Thursday 13 March 2014

Bimby cooking a meal

As I promised before, here it is a chart of the electricity used by Bimby while cooking a soup and boiling vegetables afterwards (with Varoma).



There is, however, something that is not exactly right in the chart: the system takes more power samples when there is frequent change than when the power level is steady. The power samples could be 12, 24, 36, 48 or 60 seconds apart between each other, but Excel does not draw them differently, it'll have to be me to create the missing samples to make them all 12 seconds apart. This means that the chart is not exact in terms of time axis, but it shows what happens to power during the meal cooking period. I assumed in my calculations that the 200W you see as a base load did not belong to the Bimby itself.
That said, I calculated the energy needed for the two moments, the soup and the vegetables. That took exactly 49 minutes and 48 seconds and the energy used was 0.336kWh. This means about 5 Euro cents of electricity to cook a meal.
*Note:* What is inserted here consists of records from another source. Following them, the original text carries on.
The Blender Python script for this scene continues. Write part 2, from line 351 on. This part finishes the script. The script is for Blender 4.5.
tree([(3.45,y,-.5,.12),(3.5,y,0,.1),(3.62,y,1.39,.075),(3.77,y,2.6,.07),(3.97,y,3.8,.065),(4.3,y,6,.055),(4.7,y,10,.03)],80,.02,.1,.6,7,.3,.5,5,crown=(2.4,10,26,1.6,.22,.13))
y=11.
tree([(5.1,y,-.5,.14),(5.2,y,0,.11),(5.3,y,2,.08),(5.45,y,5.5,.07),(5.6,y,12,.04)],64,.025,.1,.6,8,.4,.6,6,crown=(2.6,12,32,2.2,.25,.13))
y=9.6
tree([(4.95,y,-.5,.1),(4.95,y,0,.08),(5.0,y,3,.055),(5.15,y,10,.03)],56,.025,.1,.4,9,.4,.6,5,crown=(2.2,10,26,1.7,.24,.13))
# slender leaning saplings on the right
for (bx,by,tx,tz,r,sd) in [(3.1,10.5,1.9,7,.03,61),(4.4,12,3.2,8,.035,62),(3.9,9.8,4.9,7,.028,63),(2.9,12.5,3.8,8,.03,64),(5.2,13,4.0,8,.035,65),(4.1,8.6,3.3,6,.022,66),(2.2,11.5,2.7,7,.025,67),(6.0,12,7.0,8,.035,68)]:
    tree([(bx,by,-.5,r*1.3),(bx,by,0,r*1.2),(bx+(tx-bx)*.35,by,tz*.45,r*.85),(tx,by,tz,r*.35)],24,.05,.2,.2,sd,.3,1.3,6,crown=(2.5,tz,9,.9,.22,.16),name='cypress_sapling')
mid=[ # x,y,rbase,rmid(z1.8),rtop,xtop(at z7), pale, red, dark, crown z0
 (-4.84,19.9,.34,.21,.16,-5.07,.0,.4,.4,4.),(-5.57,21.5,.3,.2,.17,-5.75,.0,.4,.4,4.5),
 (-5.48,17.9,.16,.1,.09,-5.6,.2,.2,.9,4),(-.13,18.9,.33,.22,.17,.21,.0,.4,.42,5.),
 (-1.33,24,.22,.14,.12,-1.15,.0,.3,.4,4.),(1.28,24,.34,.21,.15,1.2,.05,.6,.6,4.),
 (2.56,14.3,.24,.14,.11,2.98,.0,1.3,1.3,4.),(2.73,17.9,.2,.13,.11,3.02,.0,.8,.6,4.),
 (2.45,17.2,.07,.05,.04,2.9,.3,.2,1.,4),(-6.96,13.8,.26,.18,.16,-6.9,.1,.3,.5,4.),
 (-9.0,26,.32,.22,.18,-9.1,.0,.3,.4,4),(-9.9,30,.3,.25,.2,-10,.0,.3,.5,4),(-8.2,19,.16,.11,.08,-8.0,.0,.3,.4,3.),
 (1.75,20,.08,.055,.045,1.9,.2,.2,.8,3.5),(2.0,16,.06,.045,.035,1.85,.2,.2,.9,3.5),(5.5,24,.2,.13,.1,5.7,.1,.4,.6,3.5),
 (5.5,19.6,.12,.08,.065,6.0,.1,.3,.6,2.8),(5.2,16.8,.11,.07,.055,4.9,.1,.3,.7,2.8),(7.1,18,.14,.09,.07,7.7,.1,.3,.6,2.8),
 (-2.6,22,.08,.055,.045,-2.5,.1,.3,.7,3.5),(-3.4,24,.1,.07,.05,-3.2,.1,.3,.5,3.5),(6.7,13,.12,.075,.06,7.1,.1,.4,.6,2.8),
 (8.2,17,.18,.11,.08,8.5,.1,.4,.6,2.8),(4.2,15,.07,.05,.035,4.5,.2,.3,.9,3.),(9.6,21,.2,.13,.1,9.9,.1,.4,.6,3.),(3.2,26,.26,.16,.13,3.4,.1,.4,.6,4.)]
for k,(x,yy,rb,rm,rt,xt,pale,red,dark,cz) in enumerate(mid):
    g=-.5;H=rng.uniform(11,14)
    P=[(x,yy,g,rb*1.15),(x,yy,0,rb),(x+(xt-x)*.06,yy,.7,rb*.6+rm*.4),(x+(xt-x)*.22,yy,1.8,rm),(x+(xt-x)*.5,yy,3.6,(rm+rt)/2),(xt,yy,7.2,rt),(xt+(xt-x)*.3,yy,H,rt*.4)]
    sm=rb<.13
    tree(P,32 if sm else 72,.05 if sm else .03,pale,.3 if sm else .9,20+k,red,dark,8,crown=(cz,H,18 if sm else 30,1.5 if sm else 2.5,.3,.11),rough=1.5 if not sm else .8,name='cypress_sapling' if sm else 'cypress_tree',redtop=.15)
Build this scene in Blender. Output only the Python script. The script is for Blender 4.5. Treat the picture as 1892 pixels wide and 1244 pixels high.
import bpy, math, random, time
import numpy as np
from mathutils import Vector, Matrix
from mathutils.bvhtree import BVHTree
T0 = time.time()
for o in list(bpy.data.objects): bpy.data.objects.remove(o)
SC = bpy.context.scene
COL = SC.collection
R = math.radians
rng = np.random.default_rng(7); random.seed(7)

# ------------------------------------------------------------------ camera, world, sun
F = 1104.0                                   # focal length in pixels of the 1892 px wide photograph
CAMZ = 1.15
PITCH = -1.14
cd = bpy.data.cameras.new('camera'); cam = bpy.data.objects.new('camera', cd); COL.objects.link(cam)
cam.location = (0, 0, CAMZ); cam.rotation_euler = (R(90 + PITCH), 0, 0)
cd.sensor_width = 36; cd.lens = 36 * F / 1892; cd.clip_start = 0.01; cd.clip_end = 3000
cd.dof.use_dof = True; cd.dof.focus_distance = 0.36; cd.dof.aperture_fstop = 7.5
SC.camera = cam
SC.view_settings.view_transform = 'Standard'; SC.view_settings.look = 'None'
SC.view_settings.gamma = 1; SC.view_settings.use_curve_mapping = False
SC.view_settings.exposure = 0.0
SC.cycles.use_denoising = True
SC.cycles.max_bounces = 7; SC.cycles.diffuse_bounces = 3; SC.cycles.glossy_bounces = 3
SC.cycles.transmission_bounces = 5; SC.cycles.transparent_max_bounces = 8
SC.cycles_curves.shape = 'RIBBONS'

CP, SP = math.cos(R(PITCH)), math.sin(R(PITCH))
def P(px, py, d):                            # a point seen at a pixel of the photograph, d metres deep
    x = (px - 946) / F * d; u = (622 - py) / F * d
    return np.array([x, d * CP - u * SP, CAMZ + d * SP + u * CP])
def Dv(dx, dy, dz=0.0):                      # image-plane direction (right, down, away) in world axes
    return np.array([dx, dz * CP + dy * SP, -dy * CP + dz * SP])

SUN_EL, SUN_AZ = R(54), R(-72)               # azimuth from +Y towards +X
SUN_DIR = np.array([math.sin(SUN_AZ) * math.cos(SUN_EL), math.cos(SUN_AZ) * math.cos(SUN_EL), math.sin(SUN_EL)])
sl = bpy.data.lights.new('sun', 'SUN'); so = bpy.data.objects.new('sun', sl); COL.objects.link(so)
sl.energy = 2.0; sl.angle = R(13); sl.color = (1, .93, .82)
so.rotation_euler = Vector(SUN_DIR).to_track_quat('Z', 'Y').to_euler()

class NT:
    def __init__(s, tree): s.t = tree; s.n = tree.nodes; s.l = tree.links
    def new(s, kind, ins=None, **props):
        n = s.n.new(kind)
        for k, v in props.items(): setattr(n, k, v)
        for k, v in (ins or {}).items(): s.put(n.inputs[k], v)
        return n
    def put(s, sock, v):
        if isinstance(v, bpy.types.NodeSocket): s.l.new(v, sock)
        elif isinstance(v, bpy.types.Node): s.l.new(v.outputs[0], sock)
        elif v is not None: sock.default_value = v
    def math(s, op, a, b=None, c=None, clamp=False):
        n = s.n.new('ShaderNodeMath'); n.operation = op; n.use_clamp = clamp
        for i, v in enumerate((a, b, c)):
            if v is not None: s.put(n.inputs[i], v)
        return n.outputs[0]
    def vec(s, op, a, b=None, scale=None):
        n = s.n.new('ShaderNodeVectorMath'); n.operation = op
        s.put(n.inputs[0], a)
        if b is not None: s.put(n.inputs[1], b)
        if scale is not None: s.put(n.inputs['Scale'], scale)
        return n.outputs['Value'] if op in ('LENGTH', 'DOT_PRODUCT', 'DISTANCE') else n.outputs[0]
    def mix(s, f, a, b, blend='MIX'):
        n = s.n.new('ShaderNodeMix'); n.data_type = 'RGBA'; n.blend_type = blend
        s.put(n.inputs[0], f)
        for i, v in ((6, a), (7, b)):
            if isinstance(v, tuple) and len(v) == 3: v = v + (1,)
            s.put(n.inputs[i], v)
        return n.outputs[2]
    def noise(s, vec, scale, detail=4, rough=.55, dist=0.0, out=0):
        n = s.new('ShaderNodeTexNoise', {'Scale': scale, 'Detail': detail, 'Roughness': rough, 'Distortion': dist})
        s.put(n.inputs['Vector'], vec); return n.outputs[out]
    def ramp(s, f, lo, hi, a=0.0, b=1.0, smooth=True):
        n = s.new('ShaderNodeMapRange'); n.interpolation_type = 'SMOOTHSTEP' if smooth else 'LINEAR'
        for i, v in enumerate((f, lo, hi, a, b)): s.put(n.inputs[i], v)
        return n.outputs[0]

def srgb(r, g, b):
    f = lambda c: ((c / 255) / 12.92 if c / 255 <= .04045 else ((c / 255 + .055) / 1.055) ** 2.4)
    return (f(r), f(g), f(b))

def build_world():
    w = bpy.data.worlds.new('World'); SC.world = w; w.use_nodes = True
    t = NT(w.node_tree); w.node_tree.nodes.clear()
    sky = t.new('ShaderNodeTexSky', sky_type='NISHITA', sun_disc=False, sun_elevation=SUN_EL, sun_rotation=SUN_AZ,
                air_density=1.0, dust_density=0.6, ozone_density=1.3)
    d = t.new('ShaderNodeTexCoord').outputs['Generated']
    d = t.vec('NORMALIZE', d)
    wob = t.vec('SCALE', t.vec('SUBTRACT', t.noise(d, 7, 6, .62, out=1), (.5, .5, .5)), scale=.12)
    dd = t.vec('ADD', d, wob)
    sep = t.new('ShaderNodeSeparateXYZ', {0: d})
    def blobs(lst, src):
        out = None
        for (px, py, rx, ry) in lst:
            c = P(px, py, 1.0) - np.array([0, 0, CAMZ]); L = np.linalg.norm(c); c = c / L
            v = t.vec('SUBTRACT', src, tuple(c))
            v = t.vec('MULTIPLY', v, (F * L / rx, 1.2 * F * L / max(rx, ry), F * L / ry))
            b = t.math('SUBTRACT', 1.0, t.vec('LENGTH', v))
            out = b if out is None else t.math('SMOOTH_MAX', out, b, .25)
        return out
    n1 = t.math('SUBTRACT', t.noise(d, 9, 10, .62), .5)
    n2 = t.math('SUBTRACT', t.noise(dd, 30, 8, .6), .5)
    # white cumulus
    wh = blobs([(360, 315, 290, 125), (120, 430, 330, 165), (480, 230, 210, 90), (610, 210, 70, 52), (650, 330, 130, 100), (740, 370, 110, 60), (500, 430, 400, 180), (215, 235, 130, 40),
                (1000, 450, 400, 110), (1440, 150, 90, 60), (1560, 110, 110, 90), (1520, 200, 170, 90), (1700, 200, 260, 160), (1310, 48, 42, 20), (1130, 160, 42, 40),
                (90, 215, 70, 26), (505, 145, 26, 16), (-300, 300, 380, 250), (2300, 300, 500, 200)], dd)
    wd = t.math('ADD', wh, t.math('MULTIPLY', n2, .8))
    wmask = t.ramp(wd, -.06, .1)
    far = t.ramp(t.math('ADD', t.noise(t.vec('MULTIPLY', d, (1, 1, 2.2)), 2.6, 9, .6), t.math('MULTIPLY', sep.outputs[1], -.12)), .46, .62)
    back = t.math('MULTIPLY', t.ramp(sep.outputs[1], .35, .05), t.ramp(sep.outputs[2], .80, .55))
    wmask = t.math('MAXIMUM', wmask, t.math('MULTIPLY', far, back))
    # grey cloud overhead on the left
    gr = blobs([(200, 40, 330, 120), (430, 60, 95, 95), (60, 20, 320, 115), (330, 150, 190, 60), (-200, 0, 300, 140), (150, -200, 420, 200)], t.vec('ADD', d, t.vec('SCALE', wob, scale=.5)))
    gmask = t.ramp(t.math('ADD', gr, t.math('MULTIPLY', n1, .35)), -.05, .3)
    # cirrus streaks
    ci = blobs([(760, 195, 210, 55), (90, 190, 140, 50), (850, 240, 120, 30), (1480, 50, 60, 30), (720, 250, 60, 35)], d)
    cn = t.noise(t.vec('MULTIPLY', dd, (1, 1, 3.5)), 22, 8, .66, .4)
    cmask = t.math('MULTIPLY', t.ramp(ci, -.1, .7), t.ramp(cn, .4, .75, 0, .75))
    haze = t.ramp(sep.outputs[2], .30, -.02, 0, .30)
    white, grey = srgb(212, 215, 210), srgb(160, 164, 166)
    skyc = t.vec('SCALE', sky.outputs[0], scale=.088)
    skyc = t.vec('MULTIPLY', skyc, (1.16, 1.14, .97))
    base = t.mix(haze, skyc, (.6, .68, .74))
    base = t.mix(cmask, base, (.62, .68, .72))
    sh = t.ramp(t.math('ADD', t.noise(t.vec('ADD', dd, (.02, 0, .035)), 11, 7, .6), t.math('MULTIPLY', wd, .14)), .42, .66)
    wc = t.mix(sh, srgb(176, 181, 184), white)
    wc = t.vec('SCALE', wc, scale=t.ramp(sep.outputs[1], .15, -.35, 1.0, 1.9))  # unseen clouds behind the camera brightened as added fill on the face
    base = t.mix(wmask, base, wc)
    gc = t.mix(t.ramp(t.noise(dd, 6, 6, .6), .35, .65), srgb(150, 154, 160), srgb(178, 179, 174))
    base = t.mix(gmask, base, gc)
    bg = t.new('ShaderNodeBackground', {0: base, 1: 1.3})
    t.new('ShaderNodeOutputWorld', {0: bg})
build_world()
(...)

Now, what is the amount of energy you need to supply to 1 L of water to make it raise from 15ºC to 100ºC? It is the difference of temperatures (85ºC) times 1 Cal per gram, which means 85,000Cal or about 0.1kWh. To make the soup, it took about 25 minutes and the cooking needed only a little more than 0.1kWh. This demonstrates (roughly, I know) that the Bimby is indeed a very efficient device. Perhaps one of these days I will make the experience of boiling 2 L of water with a thermometer inside the Bimby to check exactly how much energy do you loose with the losses and the energy transference from electricity to heat. I would say the overall efficiency is above 90%.